DEPARTMENT FOR EDUCATION AND SKILLS AND THE LEARNING AND SKILLS COUNCIL

24 OCTOBER 2005

  Q140  Mr Williams: Despite the extras.

  Sir David Normington: There is a chart in here which shows very considerable increases in unit funding for colleges, but alongside that we have been increasing the funding for schools very significantly. We have not been narrowing the gap, they have been going up and the gap continues.

  Q141  Mr Williams: So the gap is still the same as it was before, or has it got even wider?

  Sir David Normington: No, it has got narrower.

  Q142  Mr Williams: Per head?

  Sir David Normington: Per head. That is a contested point between us and the FE sector. These figures are not agreed. I believe it has got narrower, they do not accept that.

  Q143  Mr Williams: Coming to the point of the financial difficulties some of the colleges find themselves in, which Mr Bacon has referred to, this is your fault here if there is a fault. Why on earth do you on the one hand preach the doctrine of three-year programming and then yourself, at six months' notice, alter the financial ground rules?

  Mr Haysom: We are back to paragraph 2.14. We are talking about two issues here: the financial ground rules. What we did was change the phasing of the funding, the allocations we pay, which caused a short-term issue for a number of colleges during that year. I repeat that we actually had to help four colleges during the year.

  Q144  Mr Williams: Why did you need to do it?

  Mr Haysom: Because there was a benefit to everyone from doing it. There was a one-year benefit of £180 million and otherwise we would have had to find savings elsewhere.

  Q145  Mr Williams: So what about the colleges now who are in financial difficulties?

  Mr Haysom: Which colleges? There are not many. There was a very short-term issue.

  Q146  Mr Williams: They are possibly going to have to borrow.

  Mr Haysom: My understanding is that there were four colleges to which we gave exceptional support during the year and that was a short-term cash flow issue for a few months.

  Q147  Mr Williams: Again it is a situation you inherited and I do not know whether you have done anything about it. We are told by the NAO in the briefing they have given us that even chairs of governors, let alone the governors as a collective group, receive little information from the Learning and Skills Council directly; they have to get their information from the principal. From some of our previous dealings with certain principals in further education that does not exactly seem the ideal situation.

  Mr Haysom: No and, as I said earlier, we acknowledge that point.
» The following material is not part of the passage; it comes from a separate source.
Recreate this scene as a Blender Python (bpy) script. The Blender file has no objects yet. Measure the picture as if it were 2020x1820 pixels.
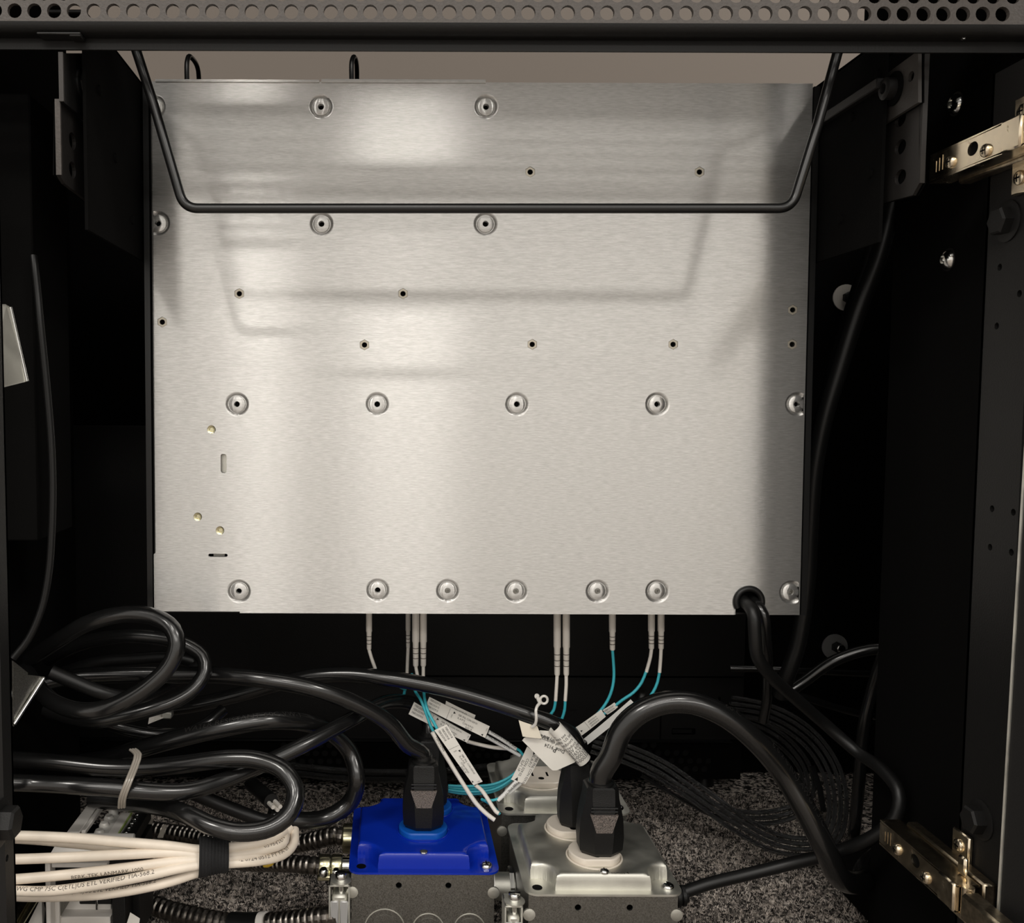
import bpy, bmesh, math, random
from mathutils import Vector, Matrix
from mathutils.geometry import tessellate_polygon
random.seed(7)
sc = bpy.context.scene
COL = sc.collection
R = math.radians

# ------------------------------------------------------------------ camera
FPX, PPX, PPY = 1850.0, 770.0, 913.0          # focal length and principal point in pixels (2020 x 1820)
PITCH, ROLL, CAMH = R(3.8), 0.0035, 0.385
_fw = Vector((0, math.cos(PITCH), -math.sin(PITCH)))
_rt0 = Vector((1, 0, 0)); _up0 = _rt0.cross(_fw)
_rt = math.cos(ROLL)*_rt0 + math.sin(ROLL)*_up0
_up = -math.sin(ROLL)*_rt0 + math.cos(ROLL)*_up0
CAM = Vector((0, 0, CAMH))
cd = bpy.data.cameras.new('camera'); cam = bpy.data.objects.new('camera', cd); COL.objects.link(cam)
cd.sensor_width = 36; cd.lens = 36*FPX/2020; cd.clip_start = 0.01; cd.clip_end = 50
cd.shift_x = (1010-PPX)/2020; cd.shift_y = (PPY-910)/2020
cam.matrix_world = Matrix(((_rt.x, _up.x, -_fw.x, 0), (_rt.y, _up.y, -_fw.y, 0), (_rt.z, _up.z, -_fw.z, CAMH), (0, 0, 0, 1)))
sc.camera = cam

# ------------------------------------------------------------------ light and exposure
sc.view_settings.view_transform = 'Standard'; sc.view_settings.look = 'None'
sc.view_settings.gamma = 1.0; sc.view_settings.exposure = 0.46; sc.view_settings.use_curve_mapping = False
w = bpy.data.worlds.new('room_light'); sc.world = w; w.use_nodes = True
w.node_tree.nodes['Background'].inputs[0].default_value = (1.0, 0.945, 0.87, 1)
w.node_tree.nodes['Background'].inputs[1].default_value = 0.68
def area(name, loc, sx, sy, power, col=(1, 0.96, 0.90), target=None):
    l = bpy.data.lights.new(name, 'AREA'); l.shape = 'RECTANGLE'; l.size = sx; l.size_y = sy
    l.energy = power; l.color = col
    o = bpy.data.objects.new(name, l); COL.objects.link(o); o.location = loc
    if target is not None:
        o.rotation_euler = (Vector(target)-Vector(loc)).to_track_quat('-Z', 'Y').to_euler()
    return o
area('ceiling_or_fill_light', (0.05, -1.35, 2.40), 0.36, 0.14, 6.8)
area('ceiling_or_fill_light', (-0.57, -2.2, 2.40), 0.20, 0.16, 5.8)
area('ceiling_or_fill_light', (0.45, -3.9, 2.40), 3.9, 0.35, 29, target=(.06, .63, .4))
area('ceiling_or_fill_light', (-1.35, -1.35, 2.40), 0.6, 0.6, 22)  # added unseen fill from the left, brightens box tops, carpet and white cables
area('ceiling_or_fill_light', (1.75, -1.35, 2.40), 0.6, 0.6, 22)  # matching added fill on the right, kept outside the panel's mirror range
area('ceiling_or_fill_light', (1.5, 1.25, 2.40), 0.6, 0.6, 14)

# ------------------------------------------------------------------ pixel rays -> places
def ray(px, py): return _fw + (px-PPX)/FPX*_rt - (py-PPY)/FPX*_up
def at(px, py, D):
    d = ray(px, py); return CAM + d*(D/d.y)
def on_x(px, py, X):
    d = ray(px, py); return CAM + d*(X/d.x)
def on_z(px, py, z):
    d = ray(px, py); return CAM + d*((z-CAMH)/d.z)
def on_plane(px, py, O, n):
    d = ray(px, py); return CAM + d*((O-CAM).dot(n)/d.dot(n))

# ------------------------------------------------------------------ materials
MATS = {}
def nodes(name):
    m = bpy.data.materials.new(name); m.use_nodes = True
    nt = m.node_tree; return m, nt, nt.nodes['Principled BSDF'], nt.links
def N(nt, t, **kw):
    n = nt.nodes.new(t)
    for k, v in kw.items(): setattr(n, k, v)
    return n
def simple(name, col, rough=0.5, metal=0.0, spec=0.5, noise=0.0, nscale=300, bump=0.0, bscale=600, coat=0.0, rvar=0.0, stretch=(1, 1, 1), sss=0):
    m, nt, b, L = nodes(name)
    b.inputs['Base Color'].default_value = (*col, 1); b.inputs['Roughness'].default_value = rough
    b.inputs['Metallic'].default_value = metal; b.inputs['Specular IOR Level'].default_value = spec
    b.inputs['Coat Weight'].default_value = coat; b.inputs['Coat Roughness'].default_value = 0.08
    if noise or bump or rvar:
        tc = N(nt, 'ShaderNodeTexCoord'); mp = N(nt, 'ShaderNodeMapping'); mp.inputs['Scale'].default_value = stretch
        L.new(tc.outputs['Object'], mp.inputs[0])
        nz = N(nt, 'ShaderNodeTexNoise'); nz.inputs['Scale'].default_value = nscale; nz.inputs['Detail'].default_value = 4
        L.new(mp.outputs[0], nz.inputs['Vector'])
        if noise:
            rp = N(nt, 'ShaderNodeMapRange'); rp.inputs[1].default_value = .3; rp.inputs[2].default_value = .7
            rp.inputs[3].default_value = 1-noise; rp.inputs[4].default_value = 1+noise
            L.new(nz.outputs[0], rp.inputs[0])
            mx = N(nt, 'ShaderNodeVectorMath', operation='SCALE'); mx.inputs[0].default_value = col
            L.new(rp.outputs[0], mx.inputs['Scale']); L.new(mx.outputs[0], b.inputs['Base Color'])
        if rvar:
            rr = N(nt, 'ShaderNodeMapRange'); rr.inputs[1].default_value = .3; rr.inputs[2].default_value = .7
            rr.inputs[3].default_value = max(.03, rough-rvar); rr.inputs[4].default_value = rough+rvar
            L.new(nz.outputs[0], rr.inputs[0]); L.new(rr.outputs[0], b.inputs['Roughness'])
        if bump:
            n2 = N(nt, 'ShaderNodeTexNoise'); n2.inputs['Scale'].default_value = bscale; n2.inputs['Detail'].default_value = 3
            L.new(mp.outputs[0], n2.inputs['Vector'])
            bp = N(nt, 'ShaderNodeBump'); bp.inputs['Strength'].default_value = bump; bp.inputs['Distance'].default_value = .0005
            L.new(n2.outputs[0], bp.inputs['Height']); L.new(bp.outputs[0], b.inputs['Normal'])
    MATS[name] = m; return m
simple('black_paint', (.0048, .0047, .0046), .85, spec=.03, bump=.15, bscale=900)
simple('black_frame', (.0085, .0082, .008), .5, spec=.25, bump=.2, bscale=900)
simple('header_paint', (.068, .059, .053), .48, spec=.4, bump=.35, bscale=800, noise=.12, nscale=500)
simple('bracket_paint', (.022, .020, .019), .5, spec=.3, bump=.2, bscale=900)
simple('bracket_light', (.045, .041, .038), .5, spec=.3, bump=.2, bscale=900)
simple('black_rod', (.008, .008, .008), .28, spec=.5)
simple('black_pvc', (.007, .007, .007), .2, spec=.75, rvar=.04, nscale=60)
simple('black_pvc_matte', (.006, .006, .006), .4, spec=.35)
simple('emboss', (.02, .019, .018), .3, spec=.6)
simple('black_plastic', (.005, .005, .005), .42, spec=.35, bump=.35, bscale=1800)
simple('black_nylon', (.006, .006, .006), .3, spec=.5)
simple('grip_plastic', (.11, .09, .08), .3, spec=.7, bump=1.0, bscale=1500, noise=.75, nscale=1500)
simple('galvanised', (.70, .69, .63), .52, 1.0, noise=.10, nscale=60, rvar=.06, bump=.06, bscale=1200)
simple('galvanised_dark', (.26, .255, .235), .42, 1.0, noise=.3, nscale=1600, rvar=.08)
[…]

There was probably more going on in terms of communication with governors than the report suggests.

  Q148  Mr Williams: It is not just education, it is sheer basic information, is it not? If they do not know what your objectives are, if they have to go to get the principal's interpretation of what your policy is, that is utterly undesirable.

  Mr Haysom: Absolutely; yes. We have worked very hard to correct that, we have upped the communications, we have a communications strategy all about governors, we have an area of our website devoted to governors, we are trying to make sure we meet with governors on a much more frequent basis, particularly with our Agenda for Change work, we have started to describe how we would work with governors more closely, we are engaged with the Association of Colleges in working with this whole area.

  Q149  Angela Browning: I am very concerned about this shift of emphasis just onto qualifications and the impact that has on students with learning disabilities. May I just ask you, Sir David, particularly, how frequently your Department talks with the Department of Health about the Valuing People White Paper and the strategy which is being put into place by social services departments under the auspices of the Department of Health? There seems to be some moving away now, if you read Valuing People and how education and learning just life skills in a formalised setting is important to that group of people, but would perhaps be setting them up to fail if you were to insist at the end of that course they had to take a national framework qualification. How frequently do you talk to the other department involved in that project?

  Sir David Normington: We talk a lot to the Department of Health; we regard them as one of our key partner Departments for a whole range of reasons, right through from children to adults. I just want to reassure you about this. Our drive to get outcomes in terms of qualifications does not mean that we are unrealistic or insensitive about people who can only take one step on the ladder and who cannot get full qualifications. In fact it is part of our Skills for Life strategy that we will ensure that people can take small steps. We are increasing funding for people with learning difficulties and learning disabilities within the overall funding that we have described. Over the period up to 2008 the funding will increase by 14%. We recognise this point precisely and we shall be very, very concerned if those people above all suffer.

  Q150  Angela Browning: I may need to write to you on the specifics, if I may?

  Sir David Normington: Please do.

  Chairman: Gentlemen, thank you very much. I think that figure 21 is instructive. I am just counting up the number of organisations which are mentioned in that figure circling round the poor learner: it is 23. What I think is quite amusing is that at the outer reaches of those organisations is the Bureaucracy Review Group reviewing the other bureaucracies. I am sure that in our report we would wish to refer back to this figure and see what we can do to help you in your endeavours to reduce the number of organisations between the learner and the learning. Thank you very much.